The request: Leave out the pictures and retype only the lines from the opening line to the line that holds "from mathutils import Vector, Matrix", both ends included.

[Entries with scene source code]
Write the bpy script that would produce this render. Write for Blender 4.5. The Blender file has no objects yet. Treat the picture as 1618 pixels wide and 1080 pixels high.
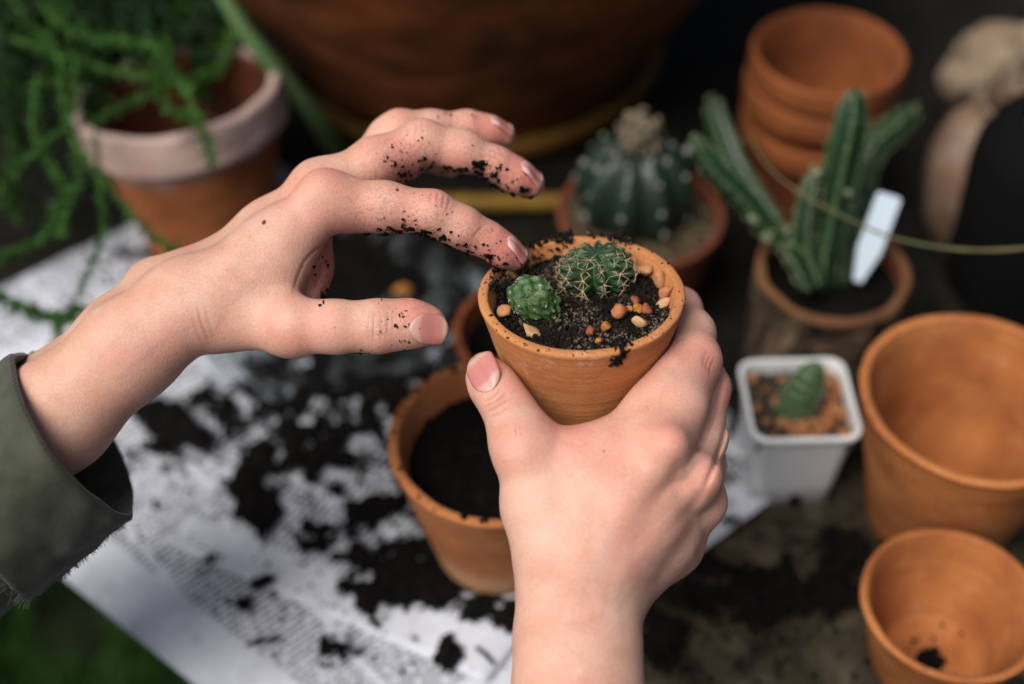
import bpy, bmesh, math, random
import numpy as np
from mathutils import Vector, Matrix

random.seed(7)
rng = np.random.default_rng(7)
scene = bpy.context.scene
COL = scene.collection

# ------------------------------------------------------------------ camera
FPX, CXP, CYP = 2250.0, 809.0, 540.0          # focal length and centre in photo pixels
PITCH = math.radians(46.0)                    # looking down
CAM = np.array([0.0, 0.0, 0.61])
RT = np.array([1.0, 0.0, 0.0])
FW = np.array([0.0, math.cos(PITCH), -math.sin(PITCH)])
UP = np.array([0.0, math.sin(PITCH), math.cos(PITCH)])
cam_data = bpy.data.cameras.new("camera")
cam_data.sensor_width = 36.0
cam_data.lens = 36.0 * FPX / 1618.0
cam_data.clip_start = 0.02
cam_data.clip_end = 60.0
cam_data.dof.use_dof = True
cam_data.dof.focus_distance = 0.551
cam_data.dof.aperture_fstop = 3.0
cam = bpy.data.objects.new("camera", cam_data)
COL.objects.link(cam)
cam.location = CAM
cam.rotation_euler = (math.radians(90) - PITCH, 0, 0)
scene.camera = cam

# ------------------------------------------------------------------ light
SUN_DIR = np.array([-0.40, -0.36, 0.84])
SUN_DIR = SUN_DIR / np.linalg.norm(SUN_DIR)     # towards the light
world = bpy.data.worlds.new("World")
scene.world = world
world.use_nodes = True
wn = world.node_tree.nodes
wl = world.node_tree.links
sky = wn.new("ShaderNodeTexSky")
sky.sky_type = 'NISHITA'
sky.sun_disc = False
sky.sun_elevation = math.asin(SUN_DIR[2])
sky.sun_rotation = math.atan2(SUN_DIR[0], SUN_DIR[1])
sky.air_density = 1.0
sky.dust_density = 5.0
wl.new(sky.outputs[0], wn["Background"].inputs[0])
wn["Background"].inputs[1].default_value = 0.05
sun_d = bpy.data.lights.new("sun", 'SUN')
sun_d.energy = 2.6
sun_d.angle = math.radians(38)
sun_d.color = (1.0, 0.965, 0.92)
sun = bpy.data.objects.new("sun", sun_d)
COL.objects.link(sun)
sun.rotation_euler = Vector((-SUN_DIR[0], -SUN_DIR[1], -SUN_DIR[2])).to_track_quat('-Z', 'Y').to_euler()

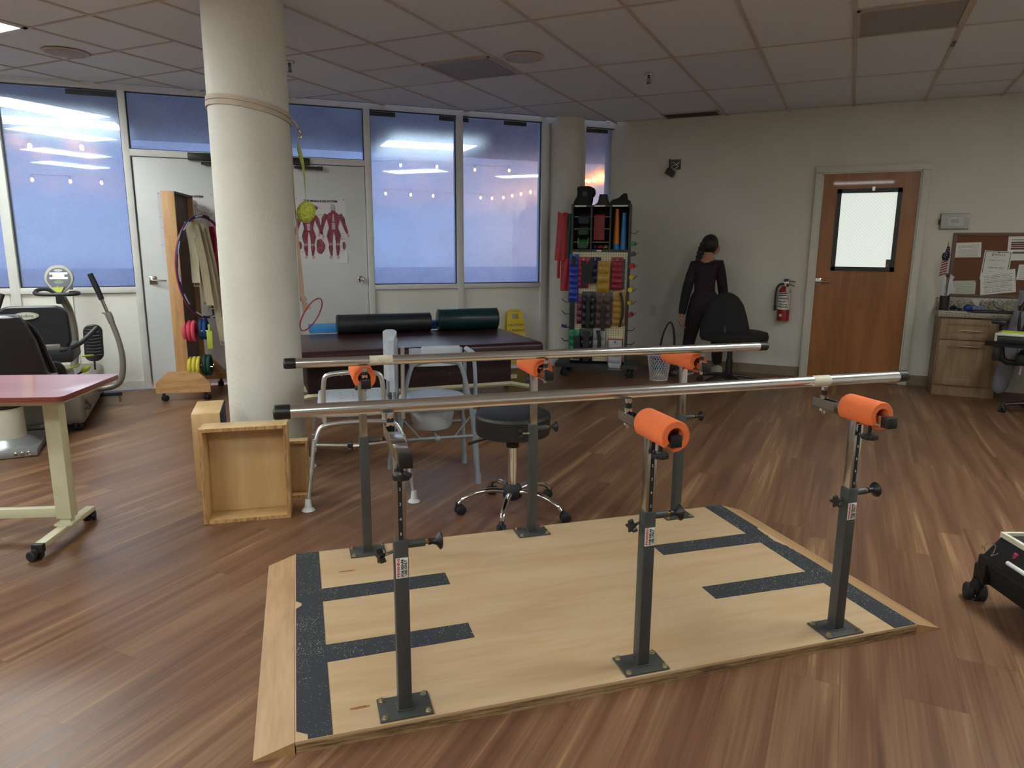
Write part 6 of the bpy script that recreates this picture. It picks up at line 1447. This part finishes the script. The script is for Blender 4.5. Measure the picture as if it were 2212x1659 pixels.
rc = T('office_chair', 'black task chair with mesh back and a grey jacket over it, right edge', 'office chair', (1.60, 7.04, 0), -13)
b = MB(); n = 20
b.grid(lambda u, v: (-.28+.56*u, .24+.05*math.sin(PI*u)+.04*v, .56+.42*v), 14, 10, th=.012); b.build('back_mesh', mat('chair_mesh', '#101215', .8, var=.1, bump=.3, bscale=400), rc)
b = MB(); b.tube([(-.28, .25, .56), (-.31, .25, .80), (-.27, .27, .95), (-.15, .29, 1.0), (.15, .29, 1.0), (.27, .27, .95), (.31, .25, .80), (.28, .25, .56)], .016, 10, closed=True, smooth=2); b.build('back_frame', M_BLACK, rc)
b = MB(); b.box(-.27, .27, -.27, .24, .43, .52, r=.035, seg=3); b.build('seat', M_MESHBLK, rc)
for s_ in (-1, 1):
    b = MB(); b.tube([(s_*.25, .0, .42), (s_*.36, .0, .42), (s_*.39, .02, .50), (s_*.40, .04, .73)], .022, 10, smooth=1, flat=(.7, 1.2)); ar = b.build('arm_support', M_BLACK, rc)
    b = MB(); b.box(s_*.42-.055, s_*.42+.055, -.10, .16, .745, .775, r=.012); b.build('arm_pad', M_BLACK, rc)
b = MB(); b.cyl((0, 0, .10), (0, 0, .43), .026, n=20); b.build('column', M_BLACK, rc)
star_base(rc, 0, 0, .32, M_BLACK, phase=193)
jk = T('grey_jacket', 'grey jacket hung over the task chair back, sleeve almost on the floor', 'jacket', (1.60, 7.04, 0), -13)
M_JK = mat('grey_fleece', '#74727a', .9, var=.1, bump=.4, bscale=30)
b = MB(); b.grid(lambda u, v: (-.335+.12*u+.01*math.sin(9*v), .23+.10*math.sin(PI*u)+.012*math.sin(10*u), 1.015 - .30*v - .02*u), 10, 12, th=.012); b.grid(lambda u, v: (-.335+.67*u, .265+.04*math.sin(PI*u), 1.03-.05*math.cos(2*PI*u)-.10*v), 16, 6, th=.014); b.build('shoulders', M_JK, jk)
b = MB(); b.tube([(-.30, .27, .84), (-.325, .27, .65), (-.33, .27, .45), (-.36, .26, .28), (-.375, .25, .15), (-.36, .25, .11)], [.05, .055, .06, .065, .062, .03], 14, smooth=2, flat=(1, .6)); b.build('sleeve', M_JK, jk)
b = MB(); b.grid(lambda u, v: (-.28+.5*u, .24+.02*math.sin(14*u), .62-.22*v-.05*math.sin(PI*u)), 16, 6, th=.01); b.build('hem', M_JK, jk)
b = MB(); b.grid(lambda u, v: (-.24+.016*u-.01*v, .20, .43-.14*v), 1, 5, th=.003); b.build('tag_tape', M_PAPER, jk)

# tray table in front of the task chair with a black box
dk = T('laptop_tray', 'black wing shaped tray standing before the task chair, right edge', 'tray table', (1.60, 7.04, 0), -13)
b = MB(); b.prism([(-.49, -.22), (-.43, -.27), (.30, -.34), (.34, .0), (-.30, -.05), (-.44, -.14)], .575, .612); b.build('tray', M_BLACK, dk)
b = MB(); b.box(-.43, -.375, -.215, -.165, .45, .575, r=.01); b.build('bracket', M_BLACK, dk)
b = MB(); b.cyl((.34, -.36, 0), (.34, -.36, .60), .02); b.box(.1, .5, -.42, -.30, 0, .02, r=.004); b.box(.28, .36, -.38, -.28, .56, .60); b.build('stand', M_BLACK, dk)
bx = T('clear_case', 'black and clear case with yellow pad, lying on the black tray', 'case', (1.60, 7.04, .612), -13)
b = MB(); b.box(-.40, .02, -.33, -.12, 0, .06, r=.01); b.build('base', M_BLACK, bx)
b = MB(); b.box(-.41, .03, -.34, -.11, .06, .082, r=.008); b.build('clear_lid', mat('frosted_clear_plastic', '#c9ced1', .2, var=.05), bx)
b = MB(); b.box(-.385, .015, -.325, -.125, .0825, .087); b.build('yellow_pad', mat('highlighter_yellow', '#cfe03a', .7, emit='#cfe03a', es=.0), bx)
b = MB(); b.box(-.425, -.405, -.30, -.26, .01, .075, r=.004); b.build('latch', M_WHITE, bx)

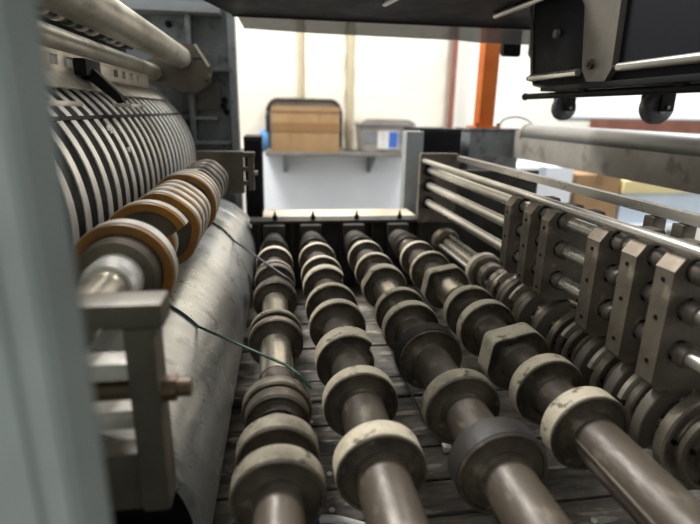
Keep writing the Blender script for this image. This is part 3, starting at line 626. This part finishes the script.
t = B(); slab(t, [(-.55, .205), (-.0935, .205), (-.0845, .222), (-.114, .28), (-.55, .28)], 'z', FL, .6, bev=.002); obj('column', t, 'post', po)
obj('weld_seam', cyl(B(), (-.109, .2045, -.5), (-.109, .2045, .35), .0015, 8), 'post', po)

# ---------------------------------------------------------------- twine, cord and cable
def drum_pt(ang, y, off): a = math.radians(ang); return (-.24+(.168+off)*math.cos(a)+.026*(y-1.1), y, -.468+(.168+off)*math.sin(a)+.026*(y-1.1))
g1 = [drum_pt(95-6*q_, .86-.05*q_/8, .0024) for q_ in range(9)]+[(.012, .660, -.352), (.030, .636, -.356), (.045, .626, -.372)]
t = obj('green_twine', tube(B(), g1, .0022, 8, 0), 'green'); t['label'] = 'dark green twine stretched from the smooth drum to the leftmost rollers'; t['category'] = 'twine'
g1 = [drum_pt(100-7*q_, 1.47-.108*q_/8, .0028) for q_ in range(9)]+[(.010, 1.085, -.350), (.028, 1.062, -.356), (.040, 1.052, -.370)]
t = obj('black_twine', tube(B(), g1, .0026, 8, 0), 'blackcord'); t['label'] = 'black twine stretched from the smooth drum to the far leftmost rollers'; t['category'] = 'twine'
s = thing('floor_cord', 'thin black cord lying on the boards between the second and middle shafts', 'cord', (.28, .9, -.575))
obj('cord', tube(B(), [(.30, 1.20, -.575), (.28, 1.07, -.574), (.279, .92, -.573), (.281, .80, -.573), (.293, .745, -.573)], .0025, 8), 'blackcord', s)
obj('metal_clip', box(B(), .287, .303, .728, .744, -.578, -.568, .002), 'ring', s)
s = thing('white_cable', 'white cable with a blue end on the boards at the bottom edge', 'cable', (.06, .6, -.575))
obj('sheath', tube(B(), [(.055, .598, -.571), (.07, .594, -.569), (.088, .590, -.571), (.13, .57, -.572)], .006, 10), 'label', s)
obj('blue_tip', tube(B(), [(.036, .612, -.572), (.055, .598, -.571)], .0068, 10, 0), 'bluelabel', s)

# everything was laid out from the lens: lift it all onto the hall floor
for o in C.objects:
    if o.parent is None and o.type in ('MESH', 'EMPTY'): o.location.z += H
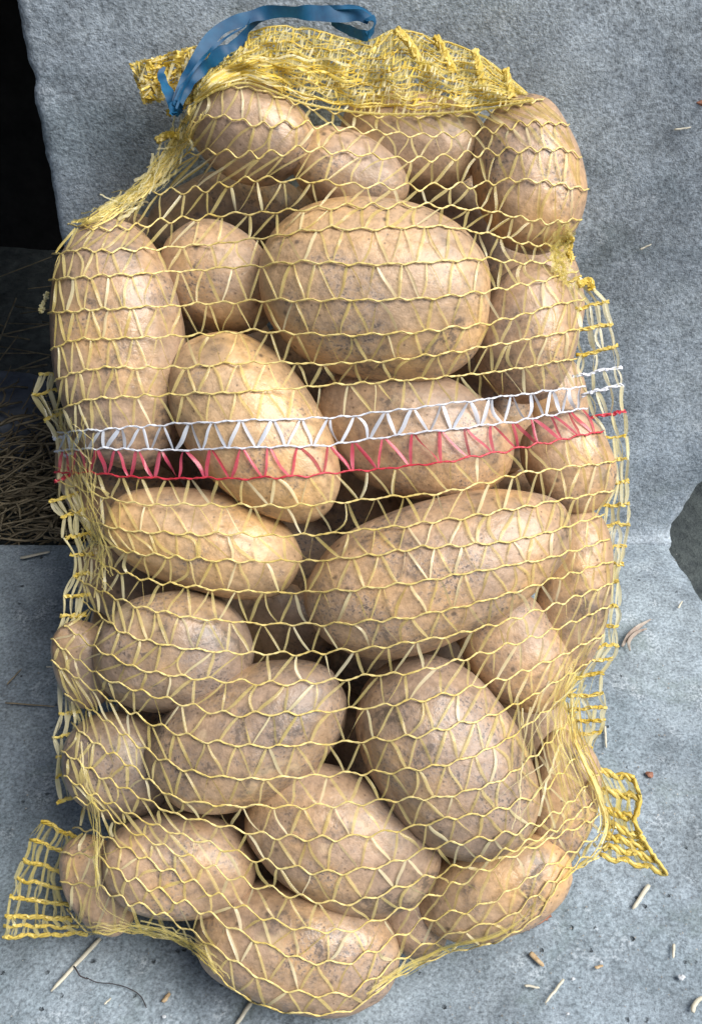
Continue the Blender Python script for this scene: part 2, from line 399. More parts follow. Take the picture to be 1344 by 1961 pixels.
# ------------------------------------------------------------------ potatoes
def icosphere(sub):
    bm = bmesh.new(); bmesh.ops.create_icosphere(bm, subdivisions=sub, radius=1.0)
    v = np.array([q.co[:] for q in bm.verts]); f = [tuple(q.index for q in p.verts) for p in bm.faces]; bm.free(); return v, f
ICO, ICOF = icosphere(5)
all_v, all_f, front_v, front_f = [], [], [], []
BVN = [0]
def potato(cx, cy, a, b_, ang, d, label, group='potatoes in the net sack', taper=0.0, bend=0.0, tilt=0.0, lump=.046, depth=.9, eyes=7, tone=.5):
    seed = int(cx*7+cy*13); r = np.random.default_rng(seed)
    s = d/FPX; th = R(ang)
    a1 = math.cos(th)*AR - math.sin(th)*AU; a2 = -math.sin(th)*AR - math.cos(th)*AU; a3 = AF.copy()
    if tilt:
        a1, a3 = math.cos(R(tilt))*a1 + math.sin(R(tilt))*a3, -math.sin(R(tilt))*a1 + math.cos(R(tilt))*a3
    n = ICO
    sup = np.sign(n)*np.abs(n)**.93; sup /= (np.sum(np.abs(sup)**2.2, axis=1)**(1/2.2))[:, None]; sup *= .99
    rad = np.ones(len(n))
    for _ in range(9):
        kv = r.normal(0, 1, 3); kv = kv/np.linalg.norm(kv)*r.uniform(1.5, 4.5)
        rad += lump*.42*np.sin(n@kv + r.uniform(0, 6.28))
    for _ in range(8):
        kv = r.normal(0, 1, 3); kv = kv/np.linalg.norm(kv)*r.uniform(7, 15)
        rad += .0030*np.sin(n@kv + r.uniform(0, 6.28))
    eye = np.zeros(len(n))
    for i in range(eyes):
        if i < eyes//2+1:
            e = np.array([r.uniform(-.85, .85), r.uniform(-.7, .7), -r.uniform(.35, .9)])
        else: e = r.normal(0, 1, 3)
        e /= np.linalg.norm(e); dd = (n-e)*np.array([r.uniform(1.0, 1.5), r.uniform(1.3, 2.2), 1.4]); q = np.linalg.norm(dd, axis=1)
        sz = r.uniform(.040, .085); dep = r.uniform(.018, .044)
        rad += -dep*np.exp(-(q/sz)**2) + dep*.45*np.exp(-((q-2.1*sz)/(sz*.9))**2)*(n[:, 1] > e[1]-.02)
        eye = np.maximum(eye, np.exp(-(q/(sz*.62))**2)*r.uniform(.6, 1.0))
    p = sup*rad[:, None]
    X = p[:, 0]*a; Y = p[:, 1]*b_*(1+taper*p[:, 0]); Z = p[:, 2]*b_*depth*(1+taper*p[:, 0])
    Y = Y + bend*b_*(p[:, 0]**2-.35)
    cen = V(cx, cy, d)
    loc = np.stack([X, Y, Z], -1)*s
    mt = Matrix(((a1[0], a2[0], a3[0], cen[0]), (a1[1], a2[1], a3[1], cen[1]), (a1[2], a2[2], a3[2], cen[2]), (0, 0, 0, 1)))
    Wd = cen + loc[:, :1]*a1 + loc[:, 1:2]*a2 + loc[:, 2:3]*a3
    fz = Wd[:, 2].min()
    if fz < .001:                                # never sunk into the floor
        up = .001-fz; Wd[:, 2] += up; mt[2][3] += up
    by = Wd[:, 1].max()
    if by > WALL_Y-.004:
        q = by-(WALL_Y-.004); Wd[:, 1] -= q; mt[1][3] -= q
    me = bpy.data.meshes.new('potato'); me.from_pydata(loc.tolist(), [], ICOF); me.update()
    at = me.attributes.new('eye', 'FLOAT', 'POINT'); at.data.foreach_set('value', eye.astype(np.float32))
    me.polygons.foreach_set('use_smooth', [True]*len(me.polygons)); me.materials.append(M['potato'])
    o = bpy.data.objects.new('potato', me); C.objects.link(o); o.matrix_world = mt
    tag(o, label, 'potato', group); o.color = (tone, 0, 0, 1)
    all_v.append(Wd); all_f.extend([tuple(i+BVN[0] for i in q) for q in ICOF]); BVN[0] += len(Wd)
    return o

PT = [ # cx, cy, a, b, angle, depth, label, extras
 (478, 255, 122, 92, 22, .606, 'potato at the top left of the sack with a dark scarred eye', {}),
 (668, 335, 118, 80, 24, .612, 'small knobbly potato between the top left potato and the big round one', dict(lump=.045)),
 (800, 268, 135, 86, 8, .628, 'shaded potato under the gathered mouth of the sack', {}),
 (1008, 335, 150, 106, 84, .612, 'potato at the top right shoulder of the sack', {}),
 (226, 662, 238, 128, 84, .608, 'tall upright potato along the upper left side of the sack', dict(taper=-.06)),
 (420, 535, 118, 102, 20, .622, 'brown potato between the tall left potato and the big round one', {}),
 (720, 565, 228, 168, 6, .592, 'biggest pale potato high in the middle of the sack', dict(depth=.82)),
 (1003, 642, 128, 98, 108, .618, 'potato on the right above the white band', {}),
 (492, 822, 205, 122, 51, .600, 'smooth yellowish potato crossing under the white and red bands left of centre', dict(taper=-.10)),
 (800, 828, 196, 124, 14, .613, 'potato crossing under the white and red bands right of centre', {}),
 (1088, 885, 112, 84, 68, .622, 'potato at the right edge behind the red band', {}),
 (385, 1035, 186, 98, 14, .604, 'long smooth potato just below the red band on the left', {}),
 (826, 1098, 272, 142, -20, .592, 'longest potato, lying diagonally in the middle of the sack', dict(taper=-.10, bend=.06, depth=.95)),
 (1098, 1130, 165, 74, 98, .622, 'narrow potato standing at the right edge beside the longest one', {}),
 (330, 1252, 152, 112, -8, .604, 'mottled potato with dark soil specks left of the centre gap', {}),
 (162, 1268, 86, 58, 75, .624, 'small shaded potato at the left edge of the sack', {}),
 (478, 1405, 208, 128, -27, .598, 'greyish potato tilted up to the right in the lower middle', dict(bend=-.04)),
 (985, 1245, 130, 92, 52, .617, 'potato tucked under the right end of the longest one', {}),
 (846, 1440, 222, 148, 52, .596, 'large potato with grey bruises in the lower right', dict(taper=.02)),
 (232, 1468, 112, 94, 30, .620, 'dirty potato at the lower left edge behind the tilted greyish one', {}),
 (648, 1610, 184, 132, 30, .600, 'brown potato at lower centre with a torn spot of skin', {}),
 (335, 1660, 154, 94, 4, .604, 'potato lying level at the lower left', {}),
 (572, 1812, 194, 119, 14, .604, 'lowest potato bulging out at the bottom of the net', {}),
 (945, 1700, 150, 96, -20, .612, 'shiny potato at the bottom right corner of the sack', {}),
 (1072, 1535, 132, 70, 100, .622, 'potato wrapped in folded net at the right edge near the corner flap', {}),
 (190, 1695, 104, 64, 62, .622, 'potato squeezed into the bottom left corner pocket', {}),
 (792, 1745, 90, 66, 70, .624, 'small brown potato between the two lowest potatoes', {}),
]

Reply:
Write the bpy script that would produce this render. Write for Blender 4.5. The Blender file has no objects yet. Treat the picture as 1618 pixels wide and 1080 pixels high.
import bpy, bmesh, math, random
import numpy as np
from mathutils import Vector, Matrix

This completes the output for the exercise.